Airtel last year signed a similar deal with micro lender Faulu Kenya while Safaricom partnered with Commercial Bank of Africa to offer small loans under the M-Shwari product.
AFB will be lending Airtel subscribers between
Sh2,000 and 30,000 payable over a period of six months, which will be
mainly for purchase of goods already identified. The interest rate in
the new service will be made public in the next four weeks when it is
launched officially.
The credit firm is at the moment negotiating with
an insurance firm that will act as a guarantor for the unsecured loans,
cushioning it from defaults among low-income earners seen as risky
borrowers.
AFB is targeting the more than five million Airtel
subscribers to grow its loan’s book while Airtel anticipates that the
partnership will help it grow and acquire new customers for its money
transfer services.
“This service will enable Airtel subscriber’s
access affordable and instant credit to purchase merchandise and
comfortably pay for the same over a period of up to six months,” Mr
Johan Bosini AFB managing director said during the signing of the
partnership on Wednesday at Norfolk Hotel in Nairobi.
He added that the lending would be offered to
customers without security like savings with their airtime consumption
patterns and use of Airtel’s money transfer service being tools of
credit appraisal. Safaricom’s M-Shwari requires savings on the account
before credit is advanced.
Airtel Kenya managing director Shivan Bhargava
said that the AFB and Faulu partnerships differ but refused to provide
information, saying this would be made public at the launch.

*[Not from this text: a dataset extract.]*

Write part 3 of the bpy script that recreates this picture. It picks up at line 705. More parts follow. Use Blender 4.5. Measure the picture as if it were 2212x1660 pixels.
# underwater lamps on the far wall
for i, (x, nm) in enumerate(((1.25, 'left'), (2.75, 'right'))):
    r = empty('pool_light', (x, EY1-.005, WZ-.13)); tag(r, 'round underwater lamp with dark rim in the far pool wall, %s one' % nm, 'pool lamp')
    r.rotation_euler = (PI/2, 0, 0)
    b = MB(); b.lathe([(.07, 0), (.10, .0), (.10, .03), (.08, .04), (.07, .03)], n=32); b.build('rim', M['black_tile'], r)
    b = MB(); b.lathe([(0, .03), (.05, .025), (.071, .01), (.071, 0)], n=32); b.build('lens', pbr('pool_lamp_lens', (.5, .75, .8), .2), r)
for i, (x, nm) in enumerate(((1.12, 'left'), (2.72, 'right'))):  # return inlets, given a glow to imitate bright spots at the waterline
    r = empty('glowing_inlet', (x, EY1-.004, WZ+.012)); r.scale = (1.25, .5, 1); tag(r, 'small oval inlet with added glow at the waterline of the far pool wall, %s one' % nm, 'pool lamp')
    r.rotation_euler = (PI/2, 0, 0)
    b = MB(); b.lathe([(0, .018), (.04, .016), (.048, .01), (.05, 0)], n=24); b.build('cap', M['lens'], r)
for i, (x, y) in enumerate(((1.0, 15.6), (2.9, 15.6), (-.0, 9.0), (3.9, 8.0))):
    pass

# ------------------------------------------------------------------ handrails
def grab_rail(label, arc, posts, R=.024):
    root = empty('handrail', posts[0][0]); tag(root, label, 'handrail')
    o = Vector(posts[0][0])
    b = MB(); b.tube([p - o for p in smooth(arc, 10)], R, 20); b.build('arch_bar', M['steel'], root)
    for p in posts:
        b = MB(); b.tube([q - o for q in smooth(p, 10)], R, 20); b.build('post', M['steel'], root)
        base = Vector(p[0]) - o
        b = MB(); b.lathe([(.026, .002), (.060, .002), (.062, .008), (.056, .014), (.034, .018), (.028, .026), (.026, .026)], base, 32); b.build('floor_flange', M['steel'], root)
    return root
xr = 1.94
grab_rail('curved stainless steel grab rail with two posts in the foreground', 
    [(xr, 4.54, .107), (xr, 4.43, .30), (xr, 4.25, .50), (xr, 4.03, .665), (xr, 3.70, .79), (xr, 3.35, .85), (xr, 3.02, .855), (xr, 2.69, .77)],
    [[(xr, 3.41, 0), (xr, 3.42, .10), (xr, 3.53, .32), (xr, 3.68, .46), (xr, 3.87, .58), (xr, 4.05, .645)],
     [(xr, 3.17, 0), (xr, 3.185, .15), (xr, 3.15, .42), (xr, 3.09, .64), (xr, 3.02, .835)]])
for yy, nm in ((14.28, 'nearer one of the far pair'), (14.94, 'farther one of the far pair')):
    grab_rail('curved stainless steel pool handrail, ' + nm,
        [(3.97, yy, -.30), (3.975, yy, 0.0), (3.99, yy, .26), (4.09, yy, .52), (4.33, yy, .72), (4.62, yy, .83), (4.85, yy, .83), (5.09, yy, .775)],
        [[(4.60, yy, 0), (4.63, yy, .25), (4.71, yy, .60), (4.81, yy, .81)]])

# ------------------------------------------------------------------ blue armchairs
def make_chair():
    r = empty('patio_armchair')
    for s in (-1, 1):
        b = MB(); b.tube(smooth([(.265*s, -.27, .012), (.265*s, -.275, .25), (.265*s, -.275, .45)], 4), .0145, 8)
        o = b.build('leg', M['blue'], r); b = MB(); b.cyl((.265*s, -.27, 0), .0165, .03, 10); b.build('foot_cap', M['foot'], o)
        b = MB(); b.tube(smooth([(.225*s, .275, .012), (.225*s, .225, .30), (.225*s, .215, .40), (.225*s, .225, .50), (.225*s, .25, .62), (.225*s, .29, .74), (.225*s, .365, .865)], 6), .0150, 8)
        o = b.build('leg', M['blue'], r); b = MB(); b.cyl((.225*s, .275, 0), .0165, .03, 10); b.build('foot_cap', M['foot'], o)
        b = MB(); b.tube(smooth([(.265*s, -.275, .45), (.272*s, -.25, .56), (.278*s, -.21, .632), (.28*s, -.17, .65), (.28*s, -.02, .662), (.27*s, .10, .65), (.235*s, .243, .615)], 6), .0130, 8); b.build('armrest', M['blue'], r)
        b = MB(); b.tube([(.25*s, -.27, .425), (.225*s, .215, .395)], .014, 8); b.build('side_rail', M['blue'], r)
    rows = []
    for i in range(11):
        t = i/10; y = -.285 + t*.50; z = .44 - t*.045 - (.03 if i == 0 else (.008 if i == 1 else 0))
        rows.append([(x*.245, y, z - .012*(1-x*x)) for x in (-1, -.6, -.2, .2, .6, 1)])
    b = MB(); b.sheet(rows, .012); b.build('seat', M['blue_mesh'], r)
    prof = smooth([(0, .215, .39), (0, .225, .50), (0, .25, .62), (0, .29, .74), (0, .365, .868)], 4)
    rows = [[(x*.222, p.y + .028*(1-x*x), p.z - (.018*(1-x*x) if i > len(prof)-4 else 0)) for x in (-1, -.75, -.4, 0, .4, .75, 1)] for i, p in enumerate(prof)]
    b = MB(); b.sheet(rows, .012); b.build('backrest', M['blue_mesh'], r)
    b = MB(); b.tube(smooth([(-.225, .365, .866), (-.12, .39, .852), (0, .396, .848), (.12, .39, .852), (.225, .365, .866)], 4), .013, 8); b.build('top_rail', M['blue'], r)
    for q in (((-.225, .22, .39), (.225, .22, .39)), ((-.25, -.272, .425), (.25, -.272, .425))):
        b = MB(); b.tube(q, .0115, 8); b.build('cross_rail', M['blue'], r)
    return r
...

“The two partnerships differ quite a bit but that
information will be provided later because if I do so now I would have
leaked our strategy,” said Mr Bhargava. “The partnership will ensure
that our customers easily access meaningful services from AFB through
convenient channels.”
He also declined to identify the kind of products that Airtel subscribers can access on credit saying it was still premature.
In the Faulu partnership, subscribers to Airtel
Money get loans ranging between Sh100 and Sh10,000 through the their
handsets. The loans are repayable after 10 days.
Safaricom has also launched a similar product that allows subscribers to buy solar products on hire-purchase.